● Given data
——
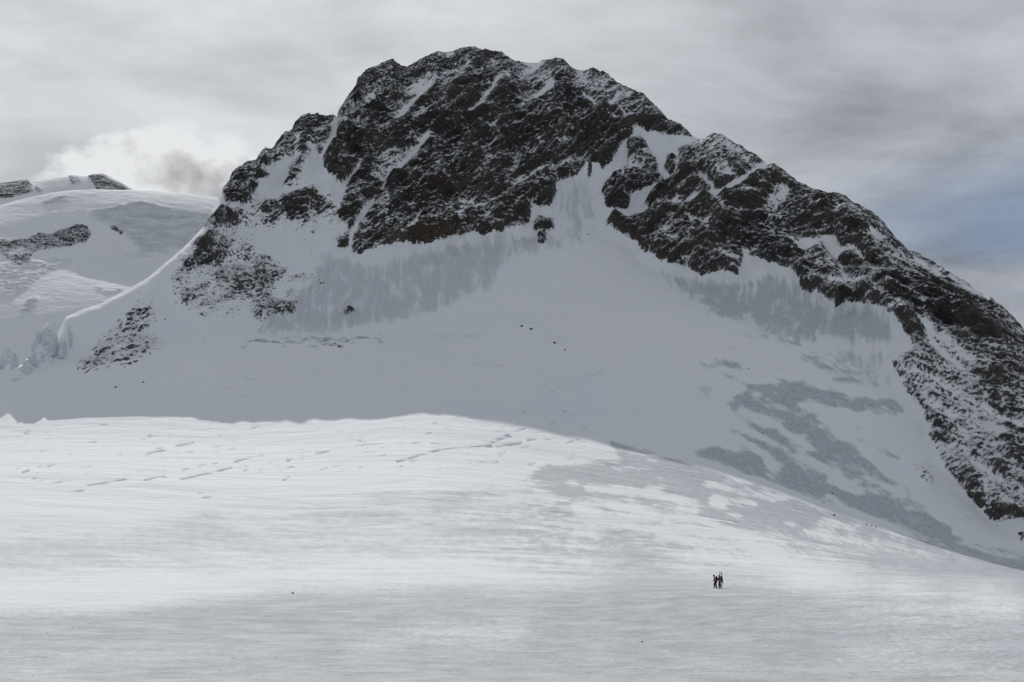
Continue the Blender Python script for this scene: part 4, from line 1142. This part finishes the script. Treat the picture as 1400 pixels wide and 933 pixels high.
def climber(loc, yaw, jacket, trousers, hat, label, stride, stoop):
    hip = (0, 0, 0.90)
    wa = (0.02 + stoop * 0.25, 0, 1.06); ch = (0.05 + stoop * 0.7, 0, 1.27); ne = (0.07 + stoop, 0, 1.43); hd = (0.11 + stoop * 1.15, 0, 1.56); tp = (0.11 + stoop * 1.2, 0, 1.66)
    no = (0.22 + stoop * 1.2, 0, 1.55)
    fk, ff, ft = (0.22 * stride + 0.12, 0.09, 0.50), (0.26 * stride, 0.09, 0.09), (0.26 * stride + 0.17, 0.10, 0.035)
    bk, bf, bt = (-0.06 * stride + 0.06, -0.09, 0.49), (-0.30 * stride, -0.09, 0.09), (-0.30 * stride + 0.16, -0.10, 0.035)
    s1, e1, h1 = (ch[0] + 0.02, 0.19, 1.36), (ch[0] + 0.02, 0.27, 1.10), (ch[0] + 0.24, 0.25, 0.98)
    s2, e2, h2 = (ch[0] + 0.02, -0.19, 1.36), (ch[0] - 0.10, -0.27, 1.10), (ch[0] + 0.05, -0.30, 0.88)
    pts = [hip, wa, ch, ne, hd, tp, no, (0, 0.09, 0.86), fk, ff, ft, (0, -0.09, 0.86), bk, bf, bt, s1, e1, h1, s2, e2, h2]
    ed = [(0, 1), (1, 2), (2, 3), (3, 4), (4, 5), (4, 6), (0, 7), (7, 8), (8, 9), (9, 10), (0, 11), (11, 12), (12, 13), (13, 14), (2, 15), (15, 16), (16, 17), (2, 18), (18, 19), (19, 20)]
    rad = [(0.14, 0.11), (0.13, 0.10), (0.16, 0.11), 0.06, 0.098, 0.07, 0.018, 0.10, 0.075, 0.055, 0.04, 0.10, 0.06, 0.045, 0.035, 0.055, 0.045, 0.032, 0.055, 0.045, 0.032]
    b = skin("person", pts, ed, rad, M_FACE)
    b.location = loc; b.rotation_euler = (0, 0, yaw)
    tag(b, label, "person", "two mountaineers crossing the glacier")
    j = [hip, wa, ch, (ne[0], 0, 1.40), s1, e1, h1, s2, e2, h2]
    skin("jacket", j, [(0, 1), (1, 2), (2, 3), (2, 4), (4, 5), (5, 6), (2, 7), (7, 8), (8, 9)], [(0.21, 0.18), (0.2, 0.18), (0.23, 0.18), 0.10, 0.105, 0.085, 0.062, 0.105, 0.085, 0.062], jacket, b)
    skin("trousers", [(0, 0, 0.92), (0, 0.09, 0.84), fk, (ff[0], ff[1], 0.16), (0, -0.09, 0.84), bk, (bf[0], bf[1], 0.16)], [(0, 1), (1, 2), (2, 3), (0, 4), (4, 5), (5, 6)],
         [(0.19, 0.16), 0.14, 0.115, 0.10, 0.14, 0.115, 0.10], trousers, b)
    for f_, t_e in ((ff, ft), (bf, bt)):
        skin("boot", [(f_[0], f_[1], 0.22), (f_[0], f_[1], 0.07), t_e], [(0, 1), (1, 2)], [0.095, 0.095, 0.07], M_BLACK, b)
    cap = IV2 * np.array([0.145, 0.125, 0.15])
    cap[:, 0] = np.where(cap[:, 2] < -0.02, np.minimum(cap[:, 0], 0.05), cap[:, 0])       # open at the face
    c_ = mesh_obj("hat", cap.tolist(), IF2, hat, b, True); c_.location = (hd[0] - 0.01, 0, hd[2] + 0.045)
    for e_, h_ in ((e1, h1), (e2, h2)):
        d = (Vector(h_) - Vector(e_)).normalized(); sd_ = d.cross(Vector((0, 1, 0))).normalized()
        p = [h_, tuple(Vector(h_) + d * 0.08)]; ee = [(0, 1)]; rd = [0.04, 0.042]
        for q, ln in zip((-0.03, -0.01, 0.01, 0.03), (0.06, 0.075, 0.07, 0.055)):
            p.append(tuple(Vector(p[1]) + sd_ * q + d * ln + Vector((0.01, 0, -0.01)))); ee.append((1, len(p) - 1)); rd.append(0.011)
        p.append(tuple(Vector(h_) + sd_ * 0.055 + d * 0.06)); ee.append((0, len(p) - 1)); rd.append(0.014)
        skin("glove", p, ee, rd, M_BLACK, b)
    return b, ch


def backpack(person, ch, mat, label, w=0.17, h=0.30):
    v = IV3[:, :].copy(); v = np.sign(v) * np.abs(v) ** 0.6
    v = v * np.array([0.13, w, h]); v[:, 0] -= 0.03 * (v[:, 2] < 0)
    o = mesh_obj("backpack", v.tolist(), IF3, mat, None, True)
    R = person.rotation_euler.to_matrix()
    o.location = person.location + R @ Vector((ch[0] - 0.27, 0, 1.20)); o.rotation_euler = (0, 0.12, person.rotation_euler.z)
    tag(o, label, "backpack")
    for sy in (-0.09, 0.09):
        skin("strap", [(0.10, sy, 0.24), (0.26, sy, 0.22), (0.40, sy, 0.05), (0.36, sy, -0.18), (0.10, sy, -0.22)], [(0, 1), (1, 2), (2, 3), (3, 4)], [0.016] * 5, M_BLACK, o)
    lid = IV2 * np.array([0.14, w * 0.95, 0.07])
    l_ = mesh_obj("lid", lid.tolist(), IF2, mat, o, True); l_.location = (0.01, 0, h)
    return o




def stand(qx_, dist):
    az = float(ray(qx_, 800)[0])
    x, y = dist * math.sin(az), dist * math.cos(az)
    k = int(np.argmin((VP[:, 0] - x) ** 2 + (VP[:, 1] - y) ** 2))
    return Vector((x, y, VP[k, 2] + 0.01))


gA = stand(978.6, 189.5); gB = stand(984.9, 188.8)
A, chA = climber(gA, math.radians(172), M_RED, M_BLACK, M_BLACK, "mountaineer in red jacket and dark trousers walking ahead, without skis", 0.5, 0.10)
B, chB = climber(gB, math.radians(128), M_NAVY, M_BLACK, M_BLACK, "mountaineer in black walking behind, with skis upright on the pack", 0.25, 0.06)
backpack(A, chA, M_PACK, "dark reddish backpack worn by the front mountaineer")
pb = backpack(B, chB, M_BLACK, "black backpack carrying two skis on the rear mountaineer", 0.18, 0.32)
for sy, mt, lab in ((0.2, M_SKI, "pale ski strapped upright to the black backpack"), (-0.2, M_SKI2, "dark ski strapped upright to the black backpack")):
    vs, fs = [], []
    for i in range(15):
        u = i / 14
        z = -0.72 + 1.72 * u; wd = 0.06 + 0.016 * (abs(u - 0.45) * 2) ** 2
        bend = 0.12 * max(0, (u - 0.88) / 0.12) ** 2 + 0.03 * max(0, (0.06 - u) / 0.06)
        if u == 1: wd = 0.02
        for a_, c_ in ((-wd, -0.008), (wd, -0.008), (wd, 0.008), (-wd, 0.008)):
            vs.append((c_ + bend, a_ + (0.02 if sy < 0 else -0.02) * u * 2, z))
    for i in range(14):
        for k in range(4):
            fs.append((i * 4 + k, i * 4 + (k + 1) % 4, i * 4 + 4 + (k + 1) % 4, i * 4 + 4 + k))
    fs += [(3, 2, 1, 0), (56, 57, 58, 59)]
    s_ = mesh_obj("ski", vs, fs, mt)
    R = pb.rotation_euler.to_matrix()
    s_.location = pb.location + R @ Vector((-0.02, sy, 0)); s_.rotation_euler = pb.rotation_euler
    tag(s_, lab, "ski")
    bd = IV2 * np.array([0.035, 0.04, 0.12])
    q_ = mesh_obj("binding", bd.tolist(), IF2, M_BLACK, s_); q_.location = (-0.03, 0, -0.02)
——
● Directions
Reproduce the material above in full and without alteration, but skip all pictures.

● Task response
Continue the Blender Python script for this scene: part 4, from line 1142. This part finishes the script. Treat the picture as 1400 pixels wide and 933 pixels high.
def climber(loc, yaw, jacket, trousers, hat, label, stride, stoop):
    hip = (0, 0, 0.90)
    wa = (0.02 + stoop * 0.25, 0, 1.06); ch = (0.05 + stoop * 0.7, 0, 1.27); ne = (0.07 + stoop, 0, 1.43); hd = (0.11 + stoop * 1.15, 0, 1.56); tp = (0.11 + stoop * 1.2, 0, 1.66)
    no = (0.22 + stoop * 1.2, 0, 1.55)
    fk, ff, ft = (0.22 * stride + 0.12, 0.09, 0.50), (0.26 * stride, 0.09, 0.09), (0.26 * stride + 0.17, 0.10, 0.035)
    bk, bf, bt = (-0.06 * stride + 0.06, -0.09, 0.49), (-0.30 * stride, -0.09, 0.09), (-0.30 * stride + 0.16, -0.10, 0.035)
    s1, e1, h1 = (ch[0] + 0.02, 0.19, 1.36), (ch[0] + 0.02, 0.27, 1.10), (ch[0] + 0.24, 0.25, 0.98)
    s2, e2, h2 = (ch[0] + 0.02, -0.19, 1.36), (ch[0] - 0.10, -0.27, 1.10), (ch[0] + 0.05, -0.30, 0.88)
    pts = [hip, wa, ch, ne, hd, tp, no, (0, 0.09, 0.86), fk, ff, ft, (0, -0.09, 0.86), bk, bf, bt, s1, e1, h1, s2, e2, h2]
    ed = [(0, 1), (1, 2), (2, 3), (3, 4), (4, 5), (4, 6), (0, 7), (7, 8), (8, 9), (9, 10), (0, 11), (11, 12), (12, 13), (13, 14), (2, 15), (15, 16), (16, 17), (2, 18), (18, 19), (19, 20)]
    rad = [(0.14, 0.11), (0.13, 0.10), (0.16, 0.11), 0.06, 0.098, 0.07, 0.018, 0.10, 0.075, 0.055, 0.04, 0.10, 0.06, 0.045, 0.035, 0.055, 0.045, 0.032, 0.055, 0.045, 0.032]
    b = skin("person", pts, ed, rad, M_FACE)
    b.location = loc; b.rotation_euler = (0, 0, yaw)
    tag(b, label, "person", "two mountaineers crossing the glacier")
    j = [hip, wa, ch, (ne[0], 0, 1.40), s1, e1, h1, s2, e2, h2]
    skin("jacket", j, [(0, 1), (1, 2), (2, 3), (2, 4), (4, 5), (5, 6), (2, 7), (7, 8), (8, 9)], [(0.21, 0.18), (0.2, 0.18), (0.23, 0.18), 0.10, 0.105, 0.085, 0.062, 0.105, 0.085, 0.062], jacket, b)
    skin("trousers", [(0, 0, 0.92), (0, 0.09, 0.84), fk, (ff[0], ff[1], 0.16), (0, -0.09, 0.84), bk, (bf[0], bf[1], 0.16)], [(0, 1), (1, 2), (2, 3), (0, 4), (4, 5), (5, 6)],
         [(0.19, 0.16), 0.14, 0.115, 0.10, 0.14, 0.115, 0.10], trousers, b)
    for f_, t_e in ((ff, ft), (bf, bt)):
        skin("boot", [(f_[0], f_[1], 0.22), (f_[0], f_[1], 0.07), t_e], [(0, 1), (1, 2)], [0.095, 0.095, 0.07], M_BLACK, b)
    cap = IV2 * np.array([0.145, 0.125, 0.15])
    cap[:, 0] = np.where(cap[:, 2] < -0.02, np.minimum(cap[:, 0], 0.05), cap[:, 0])       # open at the face
    c_ = mesh_obj("hat", cap.tolist(), IF2, hat, b, True); c_.location = (hd[0] - 0.01, 0, hd[2] + 0.045)
    for e_, h_ in ((e1, h1), (e2, h2)):
        d = (Vector(h_) - Vector(e_)).normalized(); sd_ = d.cross(Vector((0, 1, 0))).normalized()
        p = [h_, tuple(Vector(h_) + d * 0.08)]; ee = [(0, 1)]; rd = [0.04, 0.042]
        for q, ln in zip((-0.03, -0.01, 0.01, 0.03), (0.06, 0.075, 0.07, 0.055)):
            p.append(tuple(Vector(p[1]) + sd_ * q + d * ln + Vector((0.01, 0, -0.01)))); ee.append((1, len(p) - 1)); rd.append(0.011)
        p.append(tuple(Vector(h_) + sd_ * 0.055 + d * 0.06)); ee.append((0, len(p) - 1)); rd.append(0.014)
        skin("glove", p, ee, rd, M_BLACK, b)
    return b, ch


def backpack(person, ch, mat, label, w=0.17, h=0.30):
    v = IV3[:, :].copy(); v = np.sign(v) * np.abs(v) ** 0.6
    v = v * np.array([0.13, w, h]); v[:, 0] -= 0.03 * (v[:, 2] < 0)
    o = mesh_obj("backpack", v.tolist(), IF3, mat, None, True)
    R = person.rotation_euler.to_matrix()
    o.location = person.location + R @ Vector((ch[0] - 0.27, 0, 1.20)); o.rotation_euler = (0, 0.12, person.rotation_euler.z)
    tag(o, label, "backpack")
    for sy in (-0.09, 0.09):
        skin("strap", [(0.10, sy, 0.24), (0.26, sy, 0.22), (0.40, sy, 0.05), (0.36, sy, -0.18), (0.10, sy, -0.22)], [(0, 1), (1, 2), (2, 3), (3, 4)], [0.016] * 5, M_BLACK, o)
    lid = IV2 * np.array([0.14, w * 0.95, 0.07])
    l_ = mesh_obj("lid", lid.tolist(), IF2, mat, o, True); l_.location = (0.01, 0, h)
    return o




def stand(qx_, dist):
    az = float(ray(qx_, 800)[0])
    x, y = dist * math.sin(az), dist * math.cos(az)
    k = int(np.argmin((VP[:, 0] - x) ** 2 + (VP[:, 1] - y) ** 2))
    return Vector((x, y, VP[k, 2] + 0.01))


gA = stand(978.6, 189.5); gB = stand(984.9, 188.8)
A, chA = climber(gA, math.radians(172), M_RED, M_BLACK, M_BLACK, "mountaineer in red jacket and dark trousers walking ahead, without skis", 0.5, 0.10)
B, chB = climber(gB, math.radians(128), M_NAVY, M_BLACK, M_BLACK, "mountaineer in black walking behind, with skis upright on the pack", 0.25, 0.06)
backpack(A, chA, M_PACK, "dark reddish backpack worn by the front mountaineer")
pb = backpack(B, chB, M_BLACK, "black backpack carrying two skis on the rear mountaineer", 0.18, 0.32)
for sy, mt, lab in ((0.2, M_SKI, "pale ski strapped upright to the black backpack"), (-0.2, M_SKI2, "dark ski strapped upright to the black backpack")):
    vs, fs = [], []
    for i in range(15):
        u = i / 14
        z = -0.72 + 1.72 * u; wd = 0.06 + 0.016 * (abs(u - 0.45) * 2) ** 2
        bend = 0.12 * max(0, (u - 0.88) / 0.12) ** 2 + 0.03 * max(0, (0.06 - u) / 0.06)
        if u == 1: wd = 0.02
        for a_, c_ in ((-wd, -0.008), (wd, -0.008), (wd, 0.008), (-wd, 0.008)):
            vs.append((c_ + bend, a_ + (0.02 if sy < 0 else -0.02) * u * 2, z))
    for i in range(14):
        for k in range(4):
            fs.append((i * 4 + k, i * 4 + (k + 1) % 4, i * 4 + 4 + (k + 1) % 4, i * 4 + 4 + k))
    fs += [(3, 2, 1, 0), (56, 57, 58, 59)]
    s_ = mesh_obj("ski", vs, fs, mt)
    R = pb.rotation_euler.to_matrix()
    s_.location = pb.location + R @ Vector((-0.02, sy, 0)); s_.rotation_euler = pb.rotation_euler
    tag(s_, lab, "ski")
    bd = IV2 * np.array([0.035, 0.04, 0.12])
    q_ = mesh_obj("binding", bd.tolist(), IF2, M_BLACK, s_); q_.location = (-0.03, 0, -0.02)